Adaptive and Recursive Time Relaxed Monte Carlo methods for rarefied gas dynamics

TL;DR

This paper introduces an improved recursive Time Relaxed Monte Carlo method for simulating the Boltzmann equation, achieving uniform accuracy without time step restrictions and demonstrating increased efficiency over standard methods.

Contribution

The paper develops a recursive, adaptive TRMC algorithm that maintains accuracy regardless of time step size, enhancing computational efficiency for rarefied gas dynamics.

Findings

Achieves uniform accuracy in time without restricting the time step.

Demonstrates efficiency gains over standard DSMC methods.

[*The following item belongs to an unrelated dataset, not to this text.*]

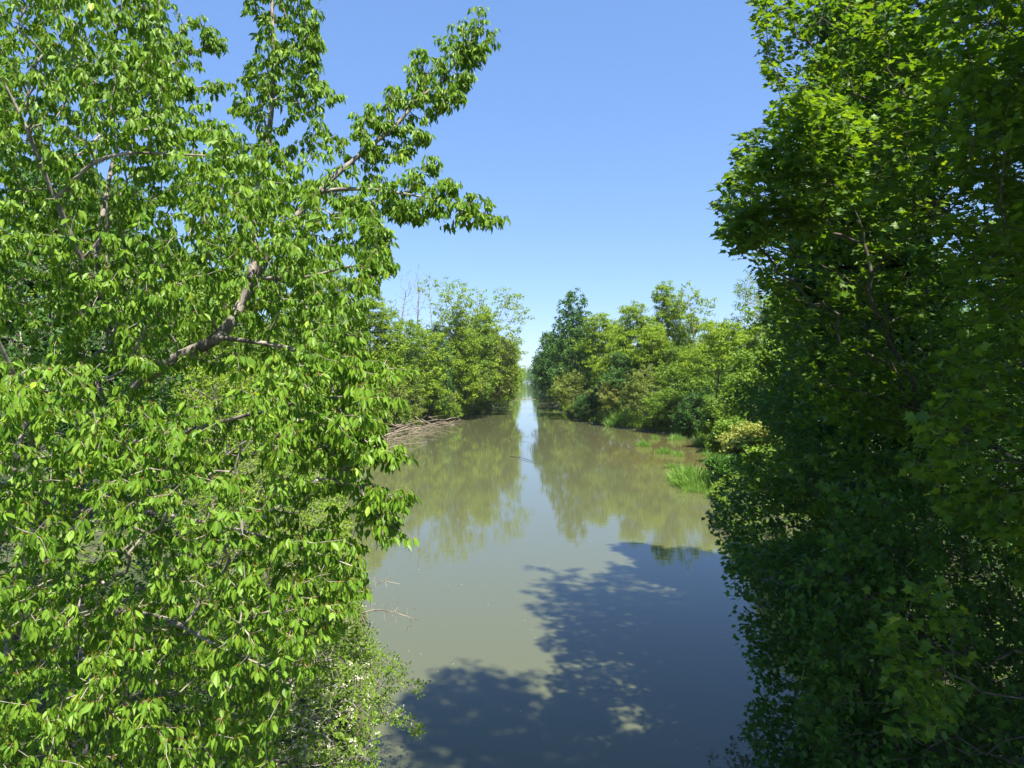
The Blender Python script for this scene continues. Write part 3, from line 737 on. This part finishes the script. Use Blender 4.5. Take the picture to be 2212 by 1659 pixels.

Uses adaptive strategies to truncate recursive trees effectively.

Abstract

Recently a new class of Monte Carlo methods, called Time Relaxed Monte Carlo (TRMC), designed for the simulation of the Boltzmann equation close to fluid regimes have been introduced. A generalized Wild sum expansion of the solution is at the basis of the simulation schemes. After a splitting of the equation the time discretization of the collision step is obtained from the Wild sum expansion of the solution by replacing high order terms in the expansion with the equilibrium Maxwellian distribution; in this way speed up of the methods close to fluid regimes is obtained by efficiently thermalizing particles close to the equilibrium state. In this work we present an improvement of such methods which allows to obtain an effective uniform accuracy in time without any restriction on the time step and subsequent increase of the computational cost. The main ingredient of the new algorithms is recursivity. Several techniques can be used to truncate the recursive trees generated by the schemes without deteriorating the accuracy of the numerical solution. Techniques based on adaptive strategies are presented. Numerical results emphasize the gain of efficiency of the present simulation schemes with respect to standard DSMC methods.